▶ **The exercise**
Repeat exactly the lines of the entries below from the one with "Reconstruct this image" through the one with "R = math.radians", both ends included, and nothing else.

[Records from a data collection]
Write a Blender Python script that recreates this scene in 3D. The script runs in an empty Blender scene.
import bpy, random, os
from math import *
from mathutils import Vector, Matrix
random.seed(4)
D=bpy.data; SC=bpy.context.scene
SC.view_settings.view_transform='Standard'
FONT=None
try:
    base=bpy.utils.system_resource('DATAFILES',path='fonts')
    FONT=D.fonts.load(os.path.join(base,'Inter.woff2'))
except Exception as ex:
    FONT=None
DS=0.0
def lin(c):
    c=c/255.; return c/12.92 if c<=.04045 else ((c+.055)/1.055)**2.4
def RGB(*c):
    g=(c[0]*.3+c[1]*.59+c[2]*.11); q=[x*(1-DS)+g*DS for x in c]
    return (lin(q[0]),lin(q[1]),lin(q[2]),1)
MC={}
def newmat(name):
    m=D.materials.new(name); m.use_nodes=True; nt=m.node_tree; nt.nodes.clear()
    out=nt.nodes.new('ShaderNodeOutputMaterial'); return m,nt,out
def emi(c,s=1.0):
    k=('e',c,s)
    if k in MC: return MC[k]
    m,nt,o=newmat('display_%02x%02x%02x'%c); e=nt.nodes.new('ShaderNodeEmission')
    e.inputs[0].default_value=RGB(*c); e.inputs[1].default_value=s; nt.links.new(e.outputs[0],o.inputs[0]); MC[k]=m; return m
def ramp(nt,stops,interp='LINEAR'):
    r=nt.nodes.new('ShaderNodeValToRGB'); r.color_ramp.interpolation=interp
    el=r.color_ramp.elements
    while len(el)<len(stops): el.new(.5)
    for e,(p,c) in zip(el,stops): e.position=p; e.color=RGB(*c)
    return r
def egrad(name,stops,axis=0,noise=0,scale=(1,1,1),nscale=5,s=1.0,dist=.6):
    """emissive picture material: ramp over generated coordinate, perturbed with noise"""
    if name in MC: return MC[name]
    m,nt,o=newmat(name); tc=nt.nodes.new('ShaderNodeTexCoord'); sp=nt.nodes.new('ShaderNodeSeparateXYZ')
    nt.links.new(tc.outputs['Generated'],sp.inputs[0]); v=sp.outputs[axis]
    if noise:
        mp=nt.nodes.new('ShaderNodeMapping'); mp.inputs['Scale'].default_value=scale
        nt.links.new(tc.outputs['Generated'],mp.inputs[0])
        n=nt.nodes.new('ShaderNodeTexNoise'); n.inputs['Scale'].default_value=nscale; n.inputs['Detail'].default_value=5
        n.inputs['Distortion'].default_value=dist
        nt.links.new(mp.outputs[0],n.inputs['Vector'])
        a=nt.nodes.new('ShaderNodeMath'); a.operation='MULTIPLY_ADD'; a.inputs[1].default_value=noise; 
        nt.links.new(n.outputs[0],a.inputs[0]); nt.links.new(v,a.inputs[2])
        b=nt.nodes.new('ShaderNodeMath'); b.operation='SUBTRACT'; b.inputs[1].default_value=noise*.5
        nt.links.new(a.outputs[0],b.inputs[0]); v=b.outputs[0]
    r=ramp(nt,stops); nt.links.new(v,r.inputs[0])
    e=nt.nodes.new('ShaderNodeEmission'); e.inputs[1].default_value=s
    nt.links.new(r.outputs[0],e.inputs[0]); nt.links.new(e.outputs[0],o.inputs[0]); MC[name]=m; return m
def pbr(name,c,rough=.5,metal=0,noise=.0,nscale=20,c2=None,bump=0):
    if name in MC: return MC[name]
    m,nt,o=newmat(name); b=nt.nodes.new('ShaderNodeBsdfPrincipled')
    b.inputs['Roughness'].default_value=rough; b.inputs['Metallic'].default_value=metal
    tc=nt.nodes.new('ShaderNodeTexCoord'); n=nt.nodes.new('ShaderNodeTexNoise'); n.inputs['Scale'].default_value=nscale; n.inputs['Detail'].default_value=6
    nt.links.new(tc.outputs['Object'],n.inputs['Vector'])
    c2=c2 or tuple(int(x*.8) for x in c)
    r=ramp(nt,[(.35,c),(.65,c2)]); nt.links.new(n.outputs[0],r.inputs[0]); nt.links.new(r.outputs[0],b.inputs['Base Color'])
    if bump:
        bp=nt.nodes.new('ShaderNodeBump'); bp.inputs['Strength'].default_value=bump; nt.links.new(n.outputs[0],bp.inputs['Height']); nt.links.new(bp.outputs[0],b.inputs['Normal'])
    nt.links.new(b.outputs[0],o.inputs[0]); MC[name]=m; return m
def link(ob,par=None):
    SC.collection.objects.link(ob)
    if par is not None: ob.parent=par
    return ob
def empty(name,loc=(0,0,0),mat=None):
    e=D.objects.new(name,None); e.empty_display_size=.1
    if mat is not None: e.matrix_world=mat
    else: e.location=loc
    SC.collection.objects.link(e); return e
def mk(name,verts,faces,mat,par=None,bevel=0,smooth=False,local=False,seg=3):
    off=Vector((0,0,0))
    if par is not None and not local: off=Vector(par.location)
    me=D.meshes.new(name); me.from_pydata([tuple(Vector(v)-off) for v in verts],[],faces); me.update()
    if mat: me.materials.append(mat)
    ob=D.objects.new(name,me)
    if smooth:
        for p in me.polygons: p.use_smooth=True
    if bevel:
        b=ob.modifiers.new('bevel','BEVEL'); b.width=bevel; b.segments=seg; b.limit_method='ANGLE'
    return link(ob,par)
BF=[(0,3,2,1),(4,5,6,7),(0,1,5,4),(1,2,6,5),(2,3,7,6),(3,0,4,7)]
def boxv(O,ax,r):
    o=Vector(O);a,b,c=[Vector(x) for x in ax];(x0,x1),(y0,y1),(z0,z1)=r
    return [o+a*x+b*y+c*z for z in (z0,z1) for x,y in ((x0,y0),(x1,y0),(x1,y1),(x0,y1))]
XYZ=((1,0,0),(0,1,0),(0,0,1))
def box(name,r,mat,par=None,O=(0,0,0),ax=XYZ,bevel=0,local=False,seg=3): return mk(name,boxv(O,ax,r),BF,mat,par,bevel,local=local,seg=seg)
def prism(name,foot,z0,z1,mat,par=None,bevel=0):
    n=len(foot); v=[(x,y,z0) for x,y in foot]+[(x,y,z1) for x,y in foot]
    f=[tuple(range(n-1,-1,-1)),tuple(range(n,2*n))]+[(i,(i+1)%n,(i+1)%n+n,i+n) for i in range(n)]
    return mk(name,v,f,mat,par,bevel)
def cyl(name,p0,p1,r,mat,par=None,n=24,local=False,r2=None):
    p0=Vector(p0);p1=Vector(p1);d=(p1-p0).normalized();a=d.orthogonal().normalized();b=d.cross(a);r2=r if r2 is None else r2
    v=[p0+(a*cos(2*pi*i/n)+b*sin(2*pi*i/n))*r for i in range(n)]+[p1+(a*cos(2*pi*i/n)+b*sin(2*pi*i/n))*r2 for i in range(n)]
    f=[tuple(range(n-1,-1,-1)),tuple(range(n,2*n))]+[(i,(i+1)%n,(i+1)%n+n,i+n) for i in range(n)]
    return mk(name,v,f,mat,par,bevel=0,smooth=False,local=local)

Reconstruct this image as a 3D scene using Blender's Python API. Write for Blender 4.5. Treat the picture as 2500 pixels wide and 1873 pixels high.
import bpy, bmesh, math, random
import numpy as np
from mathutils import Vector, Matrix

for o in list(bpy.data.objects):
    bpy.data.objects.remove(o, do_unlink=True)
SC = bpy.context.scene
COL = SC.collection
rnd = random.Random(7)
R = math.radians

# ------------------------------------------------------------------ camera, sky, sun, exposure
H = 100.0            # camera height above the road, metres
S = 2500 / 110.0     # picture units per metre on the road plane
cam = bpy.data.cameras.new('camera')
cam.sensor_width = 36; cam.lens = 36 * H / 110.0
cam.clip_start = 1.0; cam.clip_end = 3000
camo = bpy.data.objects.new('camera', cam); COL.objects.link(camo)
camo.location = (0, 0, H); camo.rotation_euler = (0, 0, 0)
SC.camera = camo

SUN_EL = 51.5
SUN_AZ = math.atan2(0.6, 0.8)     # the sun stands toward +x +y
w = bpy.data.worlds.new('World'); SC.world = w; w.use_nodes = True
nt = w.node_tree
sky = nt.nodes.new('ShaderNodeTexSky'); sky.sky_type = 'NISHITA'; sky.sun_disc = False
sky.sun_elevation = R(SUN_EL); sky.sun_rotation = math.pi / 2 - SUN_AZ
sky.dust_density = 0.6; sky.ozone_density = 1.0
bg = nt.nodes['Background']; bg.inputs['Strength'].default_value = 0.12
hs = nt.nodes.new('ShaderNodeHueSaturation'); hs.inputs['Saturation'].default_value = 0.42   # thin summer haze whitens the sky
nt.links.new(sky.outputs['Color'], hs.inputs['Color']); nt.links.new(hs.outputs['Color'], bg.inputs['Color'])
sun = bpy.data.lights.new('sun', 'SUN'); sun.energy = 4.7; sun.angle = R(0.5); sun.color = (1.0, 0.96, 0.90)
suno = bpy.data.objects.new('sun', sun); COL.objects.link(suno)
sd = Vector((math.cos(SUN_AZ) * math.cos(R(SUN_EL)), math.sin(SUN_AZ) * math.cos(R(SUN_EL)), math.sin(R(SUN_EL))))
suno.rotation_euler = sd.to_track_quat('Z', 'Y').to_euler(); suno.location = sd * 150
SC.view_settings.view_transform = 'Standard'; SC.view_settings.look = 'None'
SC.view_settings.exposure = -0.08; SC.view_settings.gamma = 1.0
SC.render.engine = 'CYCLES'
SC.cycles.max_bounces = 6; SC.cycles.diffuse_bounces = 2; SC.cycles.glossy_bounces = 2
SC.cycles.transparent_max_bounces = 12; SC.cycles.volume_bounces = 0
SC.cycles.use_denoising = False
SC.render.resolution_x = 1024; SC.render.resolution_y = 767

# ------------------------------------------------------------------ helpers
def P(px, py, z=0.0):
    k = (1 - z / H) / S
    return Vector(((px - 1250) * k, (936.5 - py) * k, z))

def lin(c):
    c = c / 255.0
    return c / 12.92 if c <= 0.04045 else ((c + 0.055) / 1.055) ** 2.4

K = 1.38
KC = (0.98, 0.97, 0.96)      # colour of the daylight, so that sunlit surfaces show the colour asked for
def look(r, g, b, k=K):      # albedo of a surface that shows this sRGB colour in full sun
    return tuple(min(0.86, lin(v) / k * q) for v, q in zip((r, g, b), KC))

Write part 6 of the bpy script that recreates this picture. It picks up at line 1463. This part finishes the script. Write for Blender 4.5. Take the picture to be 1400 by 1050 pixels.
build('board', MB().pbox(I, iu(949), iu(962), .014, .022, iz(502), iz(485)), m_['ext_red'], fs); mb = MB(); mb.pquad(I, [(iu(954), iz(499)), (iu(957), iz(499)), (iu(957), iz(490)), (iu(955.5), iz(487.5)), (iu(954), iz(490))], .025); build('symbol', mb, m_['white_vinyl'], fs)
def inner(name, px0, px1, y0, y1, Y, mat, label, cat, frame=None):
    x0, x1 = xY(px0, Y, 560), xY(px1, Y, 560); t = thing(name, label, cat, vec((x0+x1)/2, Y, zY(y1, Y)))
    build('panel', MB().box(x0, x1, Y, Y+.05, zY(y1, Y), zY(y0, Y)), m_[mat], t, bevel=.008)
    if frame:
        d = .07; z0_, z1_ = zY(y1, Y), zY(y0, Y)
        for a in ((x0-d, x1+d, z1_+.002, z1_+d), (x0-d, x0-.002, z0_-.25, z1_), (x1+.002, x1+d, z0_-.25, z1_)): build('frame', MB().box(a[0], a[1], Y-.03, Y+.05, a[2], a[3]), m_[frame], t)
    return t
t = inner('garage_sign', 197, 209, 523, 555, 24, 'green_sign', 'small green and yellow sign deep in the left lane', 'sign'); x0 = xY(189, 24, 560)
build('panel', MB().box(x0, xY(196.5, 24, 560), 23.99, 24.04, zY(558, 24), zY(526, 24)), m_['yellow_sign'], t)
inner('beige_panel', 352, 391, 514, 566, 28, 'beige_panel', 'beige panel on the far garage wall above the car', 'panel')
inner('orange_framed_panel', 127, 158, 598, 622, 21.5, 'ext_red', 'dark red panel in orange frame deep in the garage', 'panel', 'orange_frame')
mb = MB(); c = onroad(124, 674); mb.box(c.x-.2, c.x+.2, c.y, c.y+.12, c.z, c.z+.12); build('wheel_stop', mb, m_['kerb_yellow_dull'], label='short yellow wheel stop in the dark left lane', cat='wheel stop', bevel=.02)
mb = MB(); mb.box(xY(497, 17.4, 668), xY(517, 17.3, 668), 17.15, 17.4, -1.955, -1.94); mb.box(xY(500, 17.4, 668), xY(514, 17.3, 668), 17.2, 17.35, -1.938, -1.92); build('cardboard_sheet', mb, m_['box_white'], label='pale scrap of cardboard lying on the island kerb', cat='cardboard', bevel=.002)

▶ **Exercise output**
Reconstruct this image as a 3D scene using Blender's Python API. Write for Blender 4.5. Treat the picture as 2500 pixels wide and 1873 pixels high.
import bpy, bmesh, math, random
import numpy as np
from mathutils import Vector, Matrix

for o in list(bpy.data.objects):
    bpy.data.objects.remove(o, do_unlink=True)
SC = bpy.context.scene
COL = SC.collection
rnd = random.Random(7)
R = math.radians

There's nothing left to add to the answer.